Call it space camp for grownups. 

For the first time in its 27-year history, the International Space University is holding its space program here in Montreal for the summer.
         
Originally established at the Massachusetts Institute of Technology, the nine-week program is run by the Canadian Space Agency, in order to bring space education to a broad spectrum of people, so that all that space has to offer can be within reach.

Held at Ecole de technologie superieure in Montreal, 125 post-graduate students from 31 countries will all learn about space and the role space plays in our lives.

“This is a multinational, multicultural environment and it is really a dynamic learning environment for us,” said Sreerekha U, a space technologist from India.

“What we want to do is try and take an engineer and teach him about the legal and policy implications, take somebody who's in business and management who's maybe running a space company and talk to them about the space sciences being done,” explained David Kendall, director of the space studies program.

The goal is to seek people from a variety of disciplines to be able to understand and explain to others the importance of the practical work being done in space.

“Space agencies have a different niche now. Much of the space activities that we're doing are being driven by new entrepreneurs who are getting private money outside government are now forcing the way we think about space. This is very, very healthy,” said Kendall.

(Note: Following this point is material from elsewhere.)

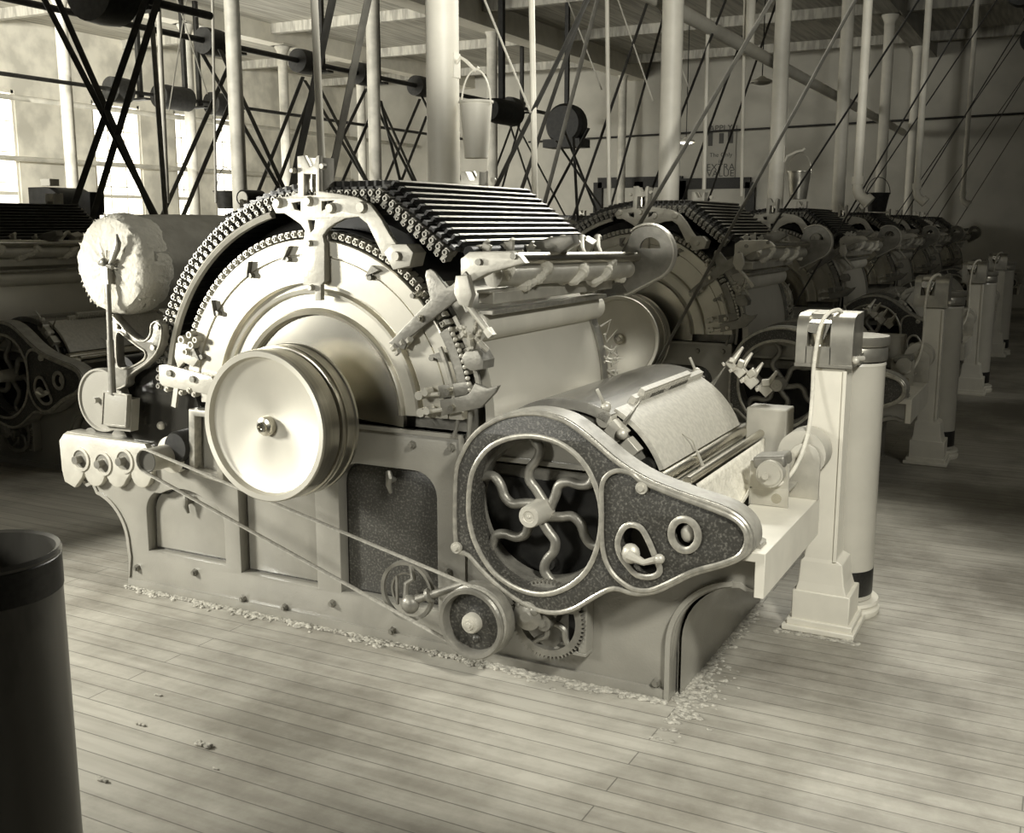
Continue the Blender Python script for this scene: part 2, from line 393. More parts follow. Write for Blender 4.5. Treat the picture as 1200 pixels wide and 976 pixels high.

Those entrepreneurs include business people like Virgin founder and magnate Richard Branson, who's working to create space tourism flights and claims he will fly first with his family sometime this year.

There are currently more tangible benefits of space, said Scott Madry, a lecturer at the University of North Carolina.

“One of the things we say all the time is that a day without space would be a very bad day. Space is like an invisible infrastructure that we don't really realize on a day to day basis is there, but every time we swipe a credit card at a store or buy gas, that credit card is being verified not by land lines, but goes up to a satellite in geostationary orbit 36,000 kilometres from the earth,” he said.

As another example, Madry helped train Red Cross personnel to use satellite imagery during Hurricane Katrina, an invaluable tool in disaster management.

As technology continues to evolve at a rapid pace, ISU hopes increasing space knowledge will foster space collaboration around the world, to take us all to the next level.